— START Given material —

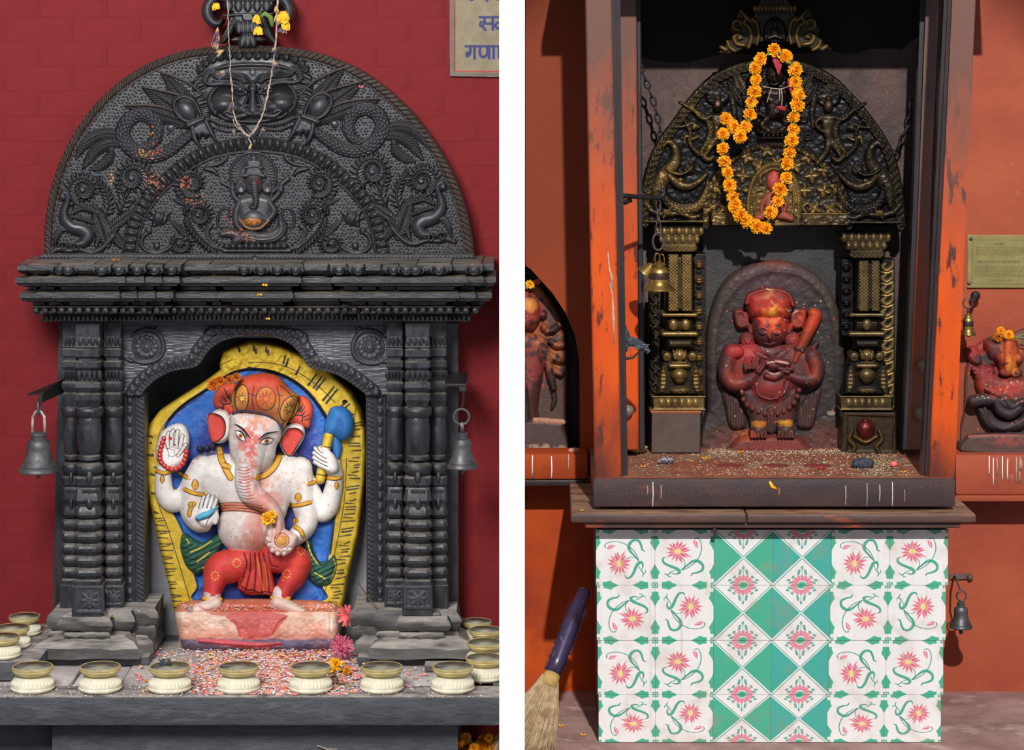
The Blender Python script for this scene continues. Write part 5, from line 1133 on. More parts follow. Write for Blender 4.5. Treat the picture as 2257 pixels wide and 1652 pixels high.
# ---- flowers
def petal(m,c,d,up,L,w,curl=0.3,thk=0.0):
    c=Vector(c); d=Vector(d).normalized(); up=Vector(up).normalized(); s=d.cross(up).normalized(); up=s.cross(d)
    m.add([c,c+d*L*.45+s*w*.5+up*L*.06,c+d*L*.45-s*w*.5+up*L*.06,c+d*L*.9+s*w*.42+up*L*curl,c+d*L*.9-s*w*.42+up*L*curl,c+d*L+up*L*(curl+.06),c+d*L*.5+up*L*.14],[(0,2,6),(0,6,1),(1,6,3),(6,2,4),(3,6,5),(6,4,5)])
def flower_mesh(name,r,seed,matr,layers=((0,9,1.0),(25,9,.9),(48,8,.72),(68,6,.5),(85,4,.3)),w=0.5,jit=0.25,core=0.45):
    g=np.random.default_rng(seed); m=MB()
    for el,n,L in layers:
        for k in range(n):
            a=2*math.pi*(k+g.uniform(-.3,.3))/n; e=math.radians(el+g.uniform(-9,9)); d=(math.cos(a)*math.cos(e),-math.sin(e)*1.0,math.sin(a)*math.cos(e))
            petal(m,(0,0,0),d,(0,-1,0) if el<60 else (math.cos(a),0,math.sin(a)),r*L*g.uniform(1-jit*.5,1+jit*.3),r*w*g.uniform(.8,1.2),g.uniform(-.15,.4))
    if core: m.blob((0,0.001,0),(r*core,r*core*.8,r*core),9,6)
    me=bpy.data.meshes.new(name); me.from_pydata([tuple(v) for v in m.v],[],m.f); me.materials.append(matr); return me
MG=[flower_mesh('marigold',0.0135,s,M['mari'],layers=((-20,16,.86),(-4,22,1.0),(12,24,1.02),(28,22,1.0),(44,20,.96),(58,16,.92),(70,12,.88),(83,8,.85)),w=.27,jit=.35,core=.78) for s in range(6)]
MGy=[flower_mesh('yellow_marigold',0.016,s+20,M['yel'],w=.5) for s in range(2)]
MGd=[flower_mesh('orange_marigold',0.016,s+30,M['marid'],layers=((-10,14,.9),(8,18,1.0),(26,18,1.0),(44,15,.92),(62,12,.85),(80,7,.8)),w=.27,jit=.45,core=.6) for s in range(2)]
M['pink']=mat('pink_petals',srgb(236,120,116),srgb(222,92,100),.6,scale=80); M['mag']=mat('magenta_petals',srgb(196,70,116),srgb(226,130,150),.6,scale=60); M['stem']=mat('green_stem',srgb(120,150,84),srgb(90,124,60),.6,scale=40)
def put_flower(name,me,loc,rot,label,cat='flower',group=None,k=1.0):
    o=bpy.data.objects.new(name,me); o.location=loc; o.rotation_euler=rot; o.scale=(k,k,k); COL.objects.link(o); tag(o,label,cat,group); WL[o.name]=tuple(loc); return o
g=np.random.default_rng(2)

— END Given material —

# Your task:
The listing above needs to be output again exactly. Don't include the pictures.

# Written solution:
The Blender Python script for this scene continues. Write part 5, from line 1133 on. More parts follow. Write for Blender 4.5. Treat the picture as 2257 pixels wide and 1652 pixels high.
# ---- flowers
def petal(m,c,d,up,L,w,curl=0.3,thk=0.0):
    c=Vector(c); d=Vector(d).normalized(); up=Vector(up).normalized(); s=d.cross(up).normalized(); up=s.cross(d)
    m.add([c,c+d*L*.45+s*w*.5+up*L*.06,c+d*L*.45-s*w*.5+up*L*.06,c+d*L*.9+s*w*.42+up*L*curl,c+d*L*.9-s*w*.42+up*L*curl,c+d*L+up*L*(curl+.06),c+d*L*.5+up*L*.14],[(0,2,6),(0,6,1),(1,6,3),(6,2,4),(3,6,5),(6,4,5)])
def flower_mesh(name,r,seed,matr,layers=((0,9,1.0),(25,9,.9),(48,8,.72),(68,6,.5),(85,4,.3)),w=0.5,jit=0.25,core=0.45):
    g=np.random.default_rng(seed); m=MB()
    for el,n,L in layers:
        for k in range(n):
            a=2*math.pi*(k+g.uniform(-.3,.3))/n; e=math.radians(el+g.uniform(-9,9)); d=(math.cos(a)*math.cos(e),-math.sin(e)*1.0,math.sin(a)*math.cos(e))
            petal(m,(0,0,0),d,(0,-1,0) if el<60 else (math.cos(a),0,math.sin(a)),r*L*g.uniform(1-jit*.5,1+jit*.3),r*w*g.uniform(.8,1.2),g.uniform(-.15,.4))
    if core: m.blob((0,0.001,0),(r*core,r*core*.8,r*core),9,6)
    me=bpy.data.meshes.new(name); me.from_pydata([tuple(v) for v in m.v],[],m.f); me.materials.append(matr); return me
MG=[flower_mesh('marigold',0.0135,s,M['mari'],layers=((-20,16,.86),(-4,22,1.0),(12,24,1.02),(28,22,1.0),(44,20,.96),(58,16,.92),(70,12,.88),(83,8,.85)),w=.27,jit=.35,core=.78) for s in range(6)]
MGy=[flower_mesh('yellow_marigold',0.016,s+20,M['yel'],w=.5) for s in range(2)]
MGd=[flower_mesh('orange_marigold',0.016,s+30,M['marid'],layers=((-10,14,.9),(8,18,1.0),(26,18,1.0),(44,15,.92),(62,12,.85),(80,7,.8)),w=.27,jit=.45,core=.6) for s in range(2)]
M['pink']=mat('pink_petals',srgb(236,120,116),srgb(222,92,100),.6,scale=80); M['mag']=mat('magenta_petals',srgb(196,70,116),srgb(226,130,150),.6,scale=60); M['stem']=mat('green_stem',srgb(120,150,84),srgb(90,124,60),.6,scale=40)
def put_flower(name,me,loc,rot,label,cat='flower',group=None,k=1.0):
    o=bpy.data.objects.new(name,me); o.location=loc; o.rotation_euler=rot; o.scale=(k,k,k); COL.objects.link(o); tag(o,label,cat,group); WL[o.name]=tuple(loc); return o
g=np.random.default_rng(2)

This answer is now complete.